Our 14-year-old was acting as “mother”, and each lined-up child was requesting a variety of movements in order to progress to where mother was standing. This was a very eventful round! Already we had witnessed cartwheels, somersaults, baby steps, whirlwind steps and leaps.
“Mother” was definitely giving one chid a hard time by saying no to every request and making her progress more slowly than she wanted.
Finally, this exasperated 10-year-old stated, “Mother, I don’t like you!” To which this 14-year-old “mother” responded, “Thank you. That’s what my job is.”
Then the whole group turned and looked at ME.
I sheepishly grinned and waved. Where on earth had they heard that before?
Laughing, I immediately wrote the statements down so I can repeat the experience to those girls when they are mothers.
Now before we all jump to the conclusion that my children never like their mother, let me give some background information.
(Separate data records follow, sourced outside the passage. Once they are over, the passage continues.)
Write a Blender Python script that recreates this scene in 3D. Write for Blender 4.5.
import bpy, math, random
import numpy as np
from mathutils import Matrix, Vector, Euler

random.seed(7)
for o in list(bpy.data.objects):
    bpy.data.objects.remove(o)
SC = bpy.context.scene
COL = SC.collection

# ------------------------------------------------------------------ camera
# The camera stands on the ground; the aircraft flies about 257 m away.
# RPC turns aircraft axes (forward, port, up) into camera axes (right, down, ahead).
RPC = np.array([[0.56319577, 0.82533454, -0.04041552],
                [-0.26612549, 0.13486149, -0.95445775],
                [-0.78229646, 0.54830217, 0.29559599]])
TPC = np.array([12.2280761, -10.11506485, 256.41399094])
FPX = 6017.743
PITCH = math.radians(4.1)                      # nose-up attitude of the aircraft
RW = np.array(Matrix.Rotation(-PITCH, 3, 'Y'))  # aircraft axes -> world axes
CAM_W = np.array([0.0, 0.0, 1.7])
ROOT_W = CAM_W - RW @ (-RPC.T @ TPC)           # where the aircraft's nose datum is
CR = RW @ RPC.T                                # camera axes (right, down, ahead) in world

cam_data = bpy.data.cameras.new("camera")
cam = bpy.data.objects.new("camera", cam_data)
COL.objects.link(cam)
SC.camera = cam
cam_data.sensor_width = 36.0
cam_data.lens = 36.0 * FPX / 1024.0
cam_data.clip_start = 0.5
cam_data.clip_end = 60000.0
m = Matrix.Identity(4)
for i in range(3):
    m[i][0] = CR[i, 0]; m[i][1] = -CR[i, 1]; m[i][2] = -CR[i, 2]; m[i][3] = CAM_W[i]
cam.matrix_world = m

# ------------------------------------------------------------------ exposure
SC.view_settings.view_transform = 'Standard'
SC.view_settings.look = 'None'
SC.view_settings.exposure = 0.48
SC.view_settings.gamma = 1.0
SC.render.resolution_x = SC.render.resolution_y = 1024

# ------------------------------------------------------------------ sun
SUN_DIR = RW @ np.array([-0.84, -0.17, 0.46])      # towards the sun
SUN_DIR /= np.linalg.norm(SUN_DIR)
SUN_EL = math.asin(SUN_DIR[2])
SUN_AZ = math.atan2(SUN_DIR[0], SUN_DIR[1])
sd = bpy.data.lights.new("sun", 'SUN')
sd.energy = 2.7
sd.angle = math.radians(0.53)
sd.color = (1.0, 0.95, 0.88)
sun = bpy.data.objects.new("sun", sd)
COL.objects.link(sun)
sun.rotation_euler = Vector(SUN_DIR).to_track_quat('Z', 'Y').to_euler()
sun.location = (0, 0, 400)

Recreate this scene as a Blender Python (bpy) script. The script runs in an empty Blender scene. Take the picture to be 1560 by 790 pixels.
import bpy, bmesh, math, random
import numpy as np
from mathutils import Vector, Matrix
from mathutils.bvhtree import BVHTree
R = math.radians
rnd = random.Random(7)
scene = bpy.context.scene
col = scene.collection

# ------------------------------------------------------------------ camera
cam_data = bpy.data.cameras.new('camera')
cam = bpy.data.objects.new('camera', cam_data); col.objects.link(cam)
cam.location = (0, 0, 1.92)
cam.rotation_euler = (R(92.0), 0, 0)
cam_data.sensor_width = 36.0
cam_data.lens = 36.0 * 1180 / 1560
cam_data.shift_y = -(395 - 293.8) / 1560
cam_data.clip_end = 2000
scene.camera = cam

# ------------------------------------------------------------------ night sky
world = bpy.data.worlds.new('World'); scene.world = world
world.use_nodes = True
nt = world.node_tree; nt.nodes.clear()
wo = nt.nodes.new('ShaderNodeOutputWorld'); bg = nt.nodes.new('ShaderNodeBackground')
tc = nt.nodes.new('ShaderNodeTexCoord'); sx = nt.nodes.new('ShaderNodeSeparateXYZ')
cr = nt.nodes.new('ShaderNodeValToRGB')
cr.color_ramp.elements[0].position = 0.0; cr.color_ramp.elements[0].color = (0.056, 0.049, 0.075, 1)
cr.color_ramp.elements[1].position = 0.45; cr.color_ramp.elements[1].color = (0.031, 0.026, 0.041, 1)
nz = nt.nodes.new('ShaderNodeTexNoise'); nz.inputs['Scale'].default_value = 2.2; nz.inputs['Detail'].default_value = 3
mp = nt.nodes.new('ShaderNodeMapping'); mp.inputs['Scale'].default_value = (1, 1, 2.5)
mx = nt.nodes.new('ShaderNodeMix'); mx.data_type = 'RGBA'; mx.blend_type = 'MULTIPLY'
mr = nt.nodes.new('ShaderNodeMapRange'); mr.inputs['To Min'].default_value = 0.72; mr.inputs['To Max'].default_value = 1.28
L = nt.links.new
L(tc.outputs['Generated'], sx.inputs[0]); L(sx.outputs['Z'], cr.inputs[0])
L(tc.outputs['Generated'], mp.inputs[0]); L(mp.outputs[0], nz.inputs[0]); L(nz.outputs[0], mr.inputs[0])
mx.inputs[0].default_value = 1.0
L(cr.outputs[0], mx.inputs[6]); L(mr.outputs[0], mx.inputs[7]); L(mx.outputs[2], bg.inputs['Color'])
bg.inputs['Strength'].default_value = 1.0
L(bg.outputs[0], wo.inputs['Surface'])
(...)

Yes, there are certainly times that each child has not liked their mother.
May I also say that there are certainly times that their mother has not liked each child!
But my LOVE for them does not change, even when I do not LIKE their choices and the consequences that must be dished out according to those choices.
President Russell M. Nelson of the Church of Jesus Christ of Latter-day Saints has stated, “We need women who are devoted to shepherding God’s children along the covenant path toward exaltation; women who know how to receive personal revelation, who understand the power and peace of the temple endowment; women who know how to call upon the powers of heaven to protect and strengthen children and families; women who teach fearlessly.”
Please understand that I would rather work and play with my children than do anything else this world has to offer. My husband and my children are everything to me.
However, the desire to “shepherd” them toward the lasting happiness of covenant living, the drive to “teach fearlessly”, and the need “to call upon the powers of heaven to protect and strengthen” them are my motivators, not the need to have them like me. In fact, I expect there to be lots of times that they do not like me along the way, but our Father in Heaven is teaching me to give children what they need, which is not always what they want.
In fact, don’t you feel that He often works with all of us in that same loving manner? This can be very difficult in the heat of the moment, yet very instructive indeed!